Here’s some good news. Existing home sales jumped in May when compared to a year ago. But, the numbers tumbled from April.
This proves yet again that the market is not out of the woods yet. Although we are in the recovery mode, it could still be awhile before the market gets a clean bill of health.
In May, previously-owned homes – including single-family homes, condominiums, and townhouses – sold at a seasonally adjusted annual rate of 4.55 million units, according to the National Association of Realtors®. That’s a decline from the previous month, but a 9.6 percent gain from the same year-ago period.
NAR’s chief economist Lawrence Yun said inventory tightening, not demand softening, has resulted in the sales drop. With less homes in the market, sales were bound to slide.
“The normal seasonal upturn in inventory did not occur this spring,” he said.
Because of falling prices, many sellers are holding off from putting their homes on the market in the hope that there will be an uptick soon. Banks, too, seem to have a similar idea and are not flooding the market with foreclosed homes. There was a 6.6-month supply of homes for sale in May, and although that’s higher than April, it’s 20 percent less than the comparable period a year ago.
Builders Building More New Single-Family Homes
For the third consecutive month in May, builders broke ground on more single-family homes, signaling that demand for such homes is on the rise.

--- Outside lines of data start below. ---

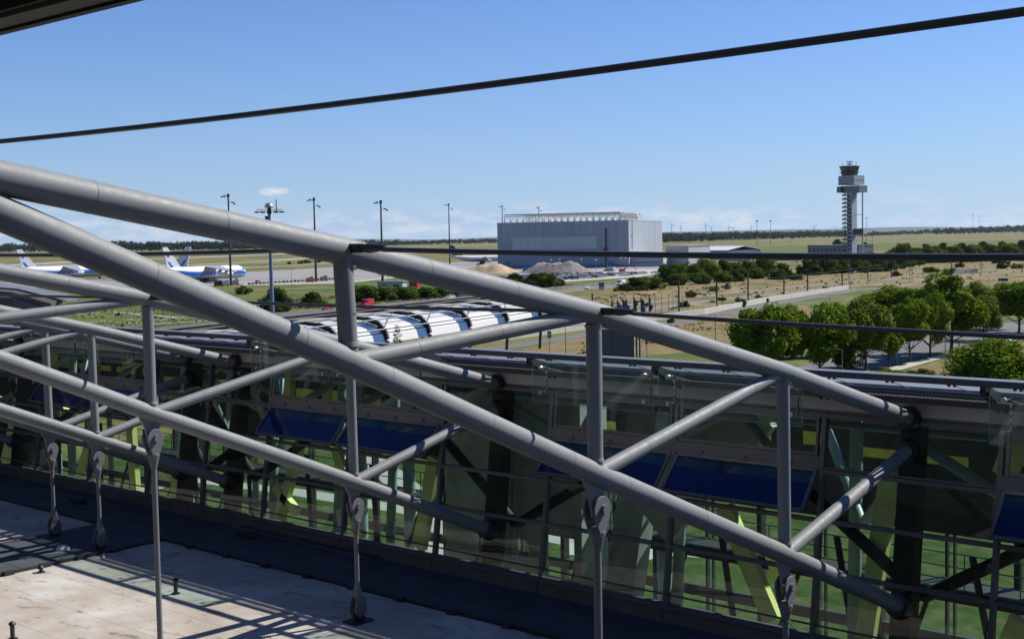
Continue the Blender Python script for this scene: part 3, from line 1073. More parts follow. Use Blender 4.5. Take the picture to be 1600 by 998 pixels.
# roof skin
b = MB()
for prof in ([(-.01, 19.58), (.05, 19.64), (2.2, 19.66), (4.0, 19.42), (4.0, 18.9), (.35, 18.98), (.35, 19.2), (.0, 19.2)],
             [(8.2, 18.60), (9.0, 18.40), (9.0, 18.15), (8.2, 18.2)]):
    b.prism([(X0, y, z) for y, z in prof], (X1 - X0, 0, 0))
x = X0
while x < X1:
    b.beam((x + .2, 4.0, 19.33), (x + .2, 8.2, 18.50), .16, .16)
    x += 2.0
for y_ in (5.4, 6.8):
    b.beam((X0, y_, 19.33 - (y_ - 4) * .2), (X1, y_, 19.33 - (y_ - 4) * .2), .12, .12)
hp(b, 'roof', M['rooft'])
b = MB()
b.quad((X0, 4.0, 19.40), (X1, 4.0, 19.40), (X1, 8.2, 18.58), (X0, 8.2, 18.58))
hp(b, 'skylight', M['fglass'])  # unseen glazing, placed to let sunlight into the hall
b = MB()
b.box(((X0 + X1) / 2, -.06, 19.45), (X1 - X0, .11, .12))
b.box(((X0 + X1) / 2, -.60, 19.43), (X1 - X0, .05, .13))
x = X0
while x < X1:
    x += .085
    b.box((x, -.33, 19.455), (.045, .48, .035))
    b.box((x, -.605, 19.505), (.035, .02, .02), mi=1)
hp(b, 'gutter', [M['darksteel'], M['rooft']])
b = MB()
b.box(((X0 + X1) / 2, .02, 19.24), (X1 - X0, .05, .70))
hp(b, 'fascia', M['fascia'])
b = MB()
b.box(((X0 + X1) / 2, .03, 18.965), (X1 - X0, .10, .05))
b.box(((X0 + X1) / 2, .01, 18.915), (X1 - X0, .14, .04))
hp(b, 'head_rail', M['frame'])
b = MB()
yS = FY(13.75)
b.box(((X0 + X1) / 2, yS - .02, 13.73), (X1 - X0, .22, .42))
b.box(((X0 + X1) / 2, yS - .06, 13.955), (X1 - X0, .34, .03))
for i in range(17):
    b.box((-2 - 4 * i + 8, yS - .135, 13.73), (.02, .012, .40), mi=1)
hp(b, 'sill', [M['sill'], M['framedark']])
# eave rail with its arms and stays
b = MB()
b.box(((X0 + X1) / 2 + 6, -1.0, 19.93), (X1 - X0 - 10, .13, .135))
hp(b, 'eave_rail', M['rail'])
mull = [14, 10, 6, 2, -2, -6, -10, -14, -18, -22, -25.4, -28.8, -32.8, -36.8, -40.8, -44.8, -48.8, -52.8]
for x in [10, 6, 2, -2, -6, -10, -14, -18, -22, -28.8, -32.8, -36.8]:
    b = MB()
    b.box((x, -.98, 19.78), (.05, .09, .24))
    for dz in (0, -.17):
        b.beam((x - .03, -1.0, 19.84 + dz), (x - .03, -.05, 19.60 + dz * .9), .045, .05, (0, 0, 1))
        b.beam((x + .06, -1.0, 19.84 + dz), (x + .06, -.05, 19.60 + dz * .9), .03, .02, (0, 0, 1))
    for xo in (-.09, .09):
        b.prism([(x + xo, -1.02, 19.90), (x + xo, -1.02, 19.72), (x + xo, -.05, 19.22), (x + xo, -.05, 19.46)], (.02, 0, 0))
    for k in range(4):
        t = .15 + k * .25
        b.beam((x - .08, -1.02 + t * .97, 19.82 - t * .46), (x + .10, -1.02 + t * .97, 19.82 - t * .46), .05, .05)
    hp(b, 'rail_arm', M['darksteel'])
b = MB()
x = 13.33
while x > -38:
    for dx in (-.06, .06):
        b.box((x + dx, -1.0, 19.845), (.05, .07, .05))
    b.tube([(x + .05, -1.0, 19.85), (x + .05, -.08, 19.60)], .009, 5)
    x -= 4 / 3
hp(b, 'stay', M['darksteel'])

# hanging glass wind panels
for (a, c) in [(10, 6), (6, 2), (-2, -6), (-6, -10), (-14, -18), (-18, -22), (-28.8, -32.8), (-32.8, -36.8)]:
    lo, hi = min(a, c) + .09, max(a, c) - .05
    if a == 6 or a == 10: lo, hi = min(a, c) + .1, max(a, c) - .05
    gz0, gz1 = 18.72, 19.86
    b = MB()
    b.add([(lo, -1.0, gz0), (hi, -1.0, gz0), (hi, -1.0, gz1), (lo, -1.0, gz1)], [(0, 1, 2, 3)])
    P_ = hp(b, 'wind_panel', M['glassf'])
    b = MB()
    b.beam((lo, -1.004, gz0), (hi, -1.004, gz0), .012, .012)
    b.beam((lo, -1.004, gz0), (lo, -1.004, gz1), .010, .010)
    b.beam((hi, -1.004, gz0), (hi, -1.004, gz1), .010, .010)
    b.build('panel_edge', M['rail'] if 0 else mat('glass edge', (.20, .34, .29), .2) if 'glass edge' not in bpy.data.materials else bpy.data.materials['glass edge'], P_)
    for xx in (lo + .28, hi - .28):
        b = MB()
        for zz in (19.62, 18.98):
            b.tube([(xx, -1.03, zz), (xx, -.95, zz)], .055, 14)
        b.tube([(xx + .10, -.86, 19.66), (xx + .10, -.86, 18.95)], .022, 8, mi=1)
        for zz in (19.55, 19.4, 19.25, 19.1):
            b.tube([(xx + .10, -.895, zz), (xx + .10, -.895, zz - .07)], .018, 8)
        for zz in (19.62, 18.98):
            b.tube([(xx, -.95, zz), (xx + .10, -.86, zz + .02)], .016, 8)
        b.tube([(xx + .10, -.86, 19.6), (xx + .10, -.08, 19.42)], .02, 8, mi=1)
        b.build('spider_fitting', [M['chrome'], M['framedark']], P_)


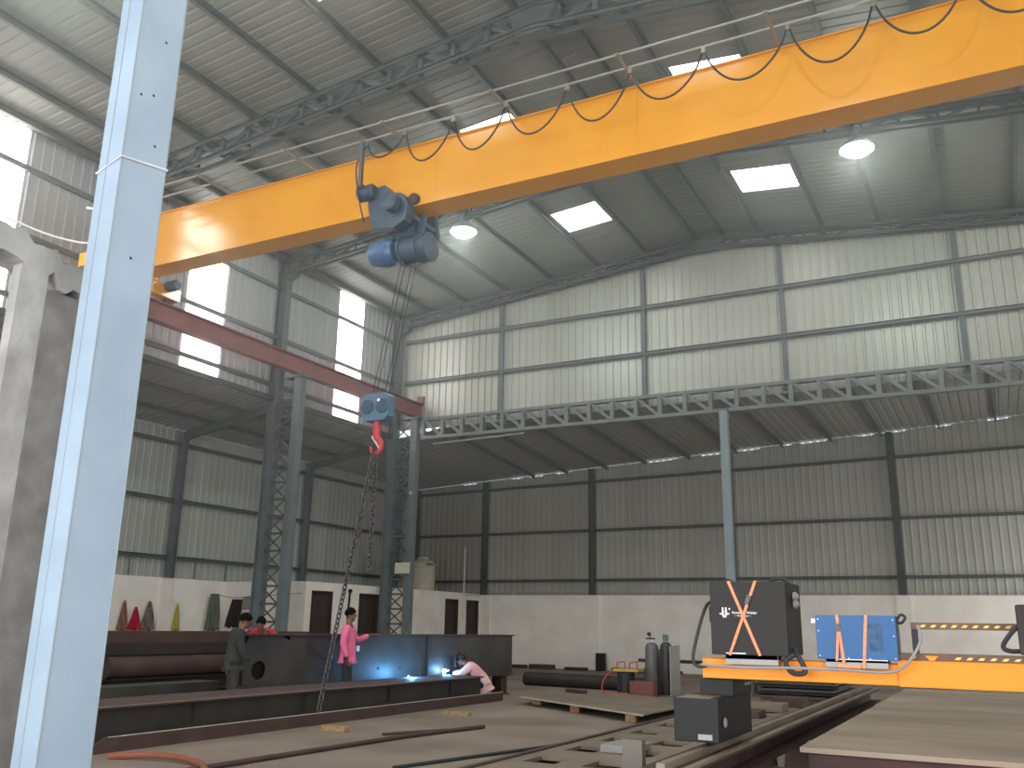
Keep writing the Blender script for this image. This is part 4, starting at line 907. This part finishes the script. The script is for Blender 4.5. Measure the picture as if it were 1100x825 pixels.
for (xa, za), (xb, zb2), off in (((-1.915,FZ1+0.004),(-1.69,FZ0),0.004), ((-1.70,FZ1+0.004),(-1.925,FZ0),0.007)):
    mb = MB(); mb.bar((xa,FY-off,za),(xb,FY-off,zb2),0.022,0.003,(0,1,0)); mb.bar((xa,FY-off,za),(xa+0.02,7.9,za),0.022,0.003); st = mb.build('strap', M_strap, t)
    if off > 0.005:
        q = MB(); q.bar((-1.752,FY-0.014,1.76),(-1.775,FY-0.014,1.69),0.032,0.016,(0,1,0)); q.build('ratchet_buckle', M_chain, st)
        q = MB(); q.bar((-1.89,FY-0.012,1.385),(-1.915,FY-0.012,1.325),0.018,0.01,(0,1,0)); q.build('strap_hook', mat('pink hook cover',(232,150,140),0.6), st)
mb = MB()   # white emblem: two uprights, a wide wing and a stepped foot
ex, ez = -1.955, 1.615
for dx in (-0.018,0.007): mb.prism([(ex+dx,FY-0.003,ez+0.052),(ex+dx+0.011,FY-0.003,ez+0.052),(ex+dx+0.014,FY-0.003,ez),(ex+dx-0.003,FY-0.003,ez)], (0,0.002,0))
mb.prism([(ex-0.045,FY-0.003,ez+0.004),(ex-0.018,FY-0.003,ez+0.011),(ex-0.018,FY-0.003,ez-0.009)], (0,0.002,0)); mb.prism([(ex+0.045,FY-0.003,ez+0.004),(ex+0.018,FY-0.003,ez+0.011),(ex+0.018,FY-0.003,ez-0.009)], (0,0.002,0))
mb.prism([(ex-0.022,FY-0.003,ez+0.008),(ex-0.008,FY-0.003,ez+0.008),(ex-0.004,FY-0.003,ez-0.012),(ex-0.014,FY-0.003,ez-0.014)], (0,0.002,0)); mb.prism([(ex+0.022,FY-0.003,ez+0.008),(ex+0.008,FY-0.003,ez+0.008),(ex+0.004,FY-0.003,ez-0.012),(ex+0.014,FY-0.003,ez-0.014)], (0,0.002,0))
mb.prism([(ex-0.016,FY-0.003,ez-0.012),(ex+0.016,FY-0.003,ez-0.012),(ex+0.013,FY-0.003,ez-0.026),(ex-0.013,FY-0.003,ez-0.026)], (0,0.002,0))
mb.lathe([(0.007,0),(0.007,0.002)], (ex+0.04,FY-0.001,ez+0.04), (0,-1,0), 12)
mb.build('emblem', M_whitepaint, t)
def text(body, x, y, z, size, parent, name, m):
    cu = bpy.data.curves.new(name, 'FONT'); cu.body = body; cu.size = size; cu.extrude = 0.0008; cu.offset = size*0.015
    o = bpy.data.objects.new(name, cu); COL.objects.link(o); o.rotation_euler = (PI/2,0,0)
    bpy.context.view_layer.update()
    me = bpy.data.meshes.new_from_object(o.evaluated_get(bpy.context.evaluated_depsgraph_get()))
    bpy.data.objects.remove(o); me.materials.append(m)
    q = bpy.data.objects.new(name, me); COL.objects.link(q); q.parent = parent
    q.location = Vector((x,y,z))-world_off(parent); q.rotation_euler = (PI/2,0,0); return q
text('Powercon Welder', -1.895, FY-0.0012, 1.618, 0.026, t, 'lettering', M_whitepaint)
text('\u2014 Power Saver \u2014', -1.875, FY-0.0012, 1.597, 0.017, t, 'lettering', M_whitepaint)
# blue cabinet
t = thing('control_cabinet', 'bright blue control cabinet tied on the gantry with two orange straps', 'cabinet', (-0.99, 7.55, 1.23))
BX0, BX1, BZ0, BZ1, BYf = -1.275, -0.705, 1.295, 1.615, 7.42
mb = MB(); mb.bevbox(BX0,BX1,BYf,7.62,BZ0,BZ1,0.006); mb.build('shell', M_bluebox, t)
mb = MB(); mb.box(BX1-0.001,BX1+0.004,BYf+0.03,7.61,BZ0+0.01,BZ1-0.01); mb.build('side_panel', M_mill2, t)
mb = MB(); mb.box(-0.90,-0.80,BYf-0.002,BYf,1.36,1.56); mb.build('worn_label', mat('worn blue label',(26,70,112),0.6,rgb2=(60,96,130),scale=14), t)
mb = MB(); mb.bevbox(-1.22,-0.78,BYf+0.01,7.6,1.272,1.3,0.004); mb.bevbox(-1.22,-0.78,BYf+0.01,7.49,1.235,1.30,0.004); mb.build('mounting_stand', M_grey, t)
mb = MB(); mb.box(-1.12,-0.78,BYf-0.004,BYf,1.293,1.299); mb.build('trim_strip', M_whitepaint, t)
for x, z in ((BX0+0.02,1.585),(BX0+0.02,1.5),(BX0+0.02,1.32),(BX1-0.02,1.585),(BX1-0.02,1.47),(BX1-0.02,1.31),(-1.05,1.305),(-0.9,1.305)):
    mb = MB(); mb.lathe([(0.006,0),(0.004,0.004)], (x,BYf,z), (0,-1,0), 10); mb.build('bolt', M_bolt, t)
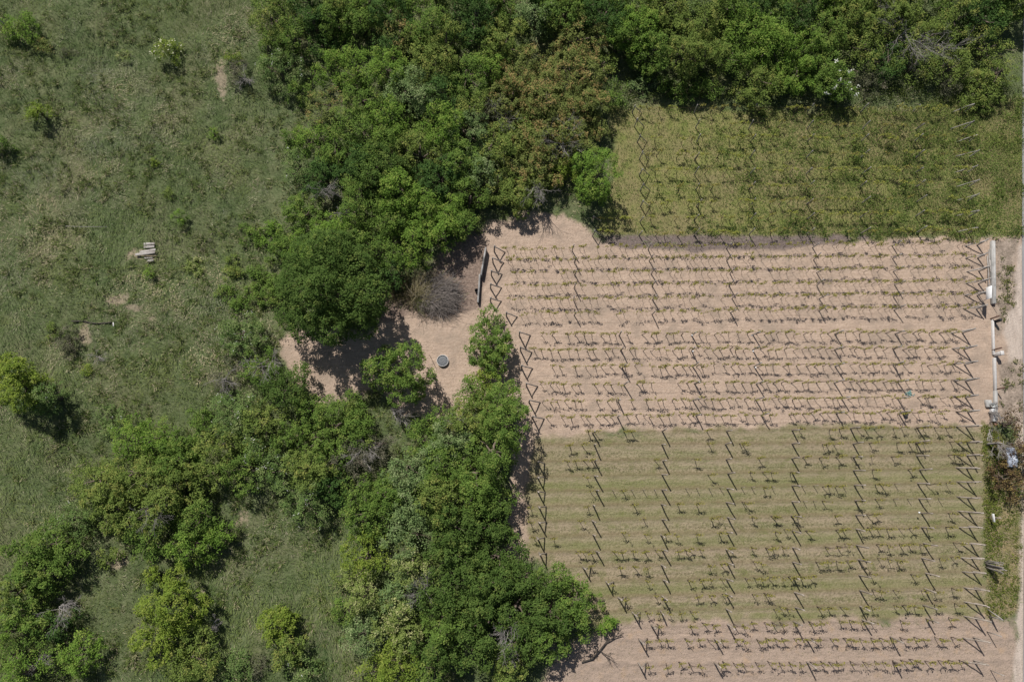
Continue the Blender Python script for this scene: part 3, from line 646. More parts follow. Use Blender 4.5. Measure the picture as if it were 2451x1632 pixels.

It’s also a sign of a healing market. Single-family homes took a big hit when an anorexic economy scared buyers from investing in the most important purchase of their lifetime. Unemployment, tightening credit and an unpredictable economy kept many buyers off the market thereby deflating the demand for such homes. Renting became more favorable than buying.
But things seem to be changing a bit.
According to the Commerce Department, housing starts for single-family units were at an annual rate of 516,000. That’s up 3.2 percent compared to April. Overall, housing starts declined 4.8 percent to a 708,000 annual pace in May because of a slip in construction of apartment buildings.
Economists surveyed by Bloomberg News were expecting an annual rate of 722,000. An encouraging sign is that building permits, a measure for future construction, also increased 7.9 percent to a 780,000 annual rate, the highest level since September, 2008.
“We saw a very strong number in new permits, indicating builders are seeing improving demand,” Russell Price, senior economist at Ameriprise Financial Inc. in Detroit told Bloomberg. He said that the report “was a lot better than the headline number would suggest.”
Looks like low interest rates and affordable home prices are finally luring buyers into the market. hopefully the trend will continue in the near future.
Home Prices Rising
Sellers celebrate. Home prices rose for the third straight month in April, registering an increase of 0.8 percent compared to the previous month, according to the Federal Housing Finance Agency.
According to the FHFA, home prices rose in six of the nine regions covered by the agency. In the region covering California and Oregon, prices rose 2.2 percent, but fell in the area that includes Massachusetts and Maine, according to Bloomberg.
Analysts surveyed by Bloomberg were expecting a 0.4 percent gain, according to the newswire service.
Tightening inventory, low interest rates and an improving job market contributed to the rise in prices. Bankers have also judiciously held off from flooding the market with foreclosures, thus helping prices from falling any farther.